During that time she also sold crack cocaine, and she described how Dowdy sold crack
“all day. Sometimes it was all night.” Dowdy, according to Martin, worked with Young,
and on occasion she would drive the two men to New York so they could purchase more
crack cocaine. Although Martin was unable to specify the exact quantity of crack cocaine
involved, she described that the crack was in “bars” and that a thousand dollars usually
exchanged hands. Martin confirmed that she was present with Dowdy and Jones when
the police searched the residence in which she and Dowdy lived in December 2001 and
seized the crack cocaine that had been purchased by Dowdy and Jones the night before.
Law enforcement officials also testified, describing the numerous controlled buys,
the seizure of 58.3 grams of crack cocaine from Dowdy’s and Martin’s residence, and the
seizure of crack cocaine from Young’s residence. Gerard Pender, another player in the
conspiracy, also testified about Young and Dowdy’s roles in the scheme.
The evidence shows that Young, Dowdy and Jones shared a common goal, namely
4
making a profit from the sale of crack cocaine. Their scheme depended upon Young,
Dowdy and Jones maintaining the contacts that they had with their suppliers in New
York. Although there were other individuals performing various roles in this drug
conspiracy, these men were the constants in the operation. For that reason, we conclude
that the evidence was more than sufficient for a reasonable jury to find the existence of a
single conspiracy. Salmon, 944 F.2d at 1116-17; see also United States v. Padilla, 982
F.2d 110, 114 (3d Cir. 1992) (acknowledging that we have “previously held that drug
conspiracies involving numerous suppliers and distributors operating under the aegis of a
common core group can be treated as a single conspiracy”). Accordingly, there was no
variance between the indictment and the proof adduced at trial.
Along this same line, Young challenges the District Judge’s refusal to grant his
requested jury instruction which would have allowed the jury to determine if there was a
single conspiracy as charged or multiple conspiracies. The District Judge denied the
request because he did not think it was applicable. Because Young’s request for this
single/multiple conspiracy instruction did not “preserve [his] objection to the instruction
actually given by the court,” Jones v. United States, 527 U.S. 373, 388 (1999), and
because he made no further objection before the jury retired, we review for plain error.
Id.; United States v. Olano, 507 U.S. 725, 732 (1993) (discussing requirements of Fed. R.

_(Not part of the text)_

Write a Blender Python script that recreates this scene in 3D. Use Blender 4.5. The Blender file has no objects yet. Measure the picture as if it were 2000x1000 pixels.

Crim. P. 52(b)). Under this standard, “only those errors that ‘undermine the fundamental
fairness of the trial and contribute to a miscarriage of justice’ will be reversed.” Gov’t of
5
the Virgin Islands v. Fonseca, 274 F.3d 760, 765 (3d Cir. 2001) (internal quotation marks
and citations omitted). In light of our conclusion that there was more than sufficient
evidence of record supporting the single conspiracy of conviction, and in the absence of
evidence suggestive of the existence of separate and distinct conspiracies, we find no
error, plain or otherwise, in the District Court’s refusal to give the requested
single/multiple conspiracy instruction.
Consistent with the fact that Young pressed for a single/multiple instruction,
Young also requested that the verdict slip allow for his conviction on a lesser included
offense, namely conspiracy to distribute less than fifty grams of crack cocaine. Although
Young acknowledges that the District Court tried to accommodate this request, Young
asserts that the verdict slip was inconsistent, confusing and ultimately prevented the jury
from convicting him of a lesser included offense. For that reason, Young asserts that his
conspiracy conviction should be vacated and he should be awarded a new trial.
Although we agree with Young that questions one, two, and three on the verdict
slip could have confused the jury and were susceptible to inconsistent answers, the fact
remains that the jury was not confused. Its answer to each question was that the quantity
of crack cocaine involved was 50 grams or more. The fact that there was a possibility of
confusion hardly warrants setting aside Young’s conspiracy conviction. Indeed, the
Supreme Court’s decision in United States v. Powell, 469 U.S. 57 (1984), instructs that
such relief is not available. There, the Court adhered to the rule enunciated in Dunn v.
6
United States, 284 U.S. 390 (1932), that a criminal defendant is not entitled to have his
conviction on one count set aside because it is inconsistent with his acquittal on another
count. Powell, 469 U.S. at 63-69. Accordingly, in the absence of either confusion or an
inconsistency in the verdict, there is no reason to disturb the jury’s verdict of guilty for
which there is sufficient evidence.
Finally, Young contends that the District Court erred at sentencing by finding
under U.S.S.G. § 1B1.3 that the quantity of crack cocaine was 150 to 500 grams, that he
had a managerial role under U.S.S.G. § 3B1.1(b), and that a two point upward adjustment
under U.S.S.G. § 2D1.1(b)(1) was warranted because he possessed a firearm. Relying on
Blakely v. Washington, 124 S.Ct. 2531 (2004), Young asserts that these findings had to be
made by a jury. In a Rule 28(j) letter filed in February 2005, Young cited as additional
authority the Supreme Court’s decision in United States v. Booker, 125 S.Ct. 738 (2005),
and requested resentencing. For the reasons set forth in United States v. Davis, 407 F.3d
162 (3d Cir. 2005) (en banc), we will grant Young’s request, vacate the sentence and
remand to the District Court for resentencing in accordance with Booker.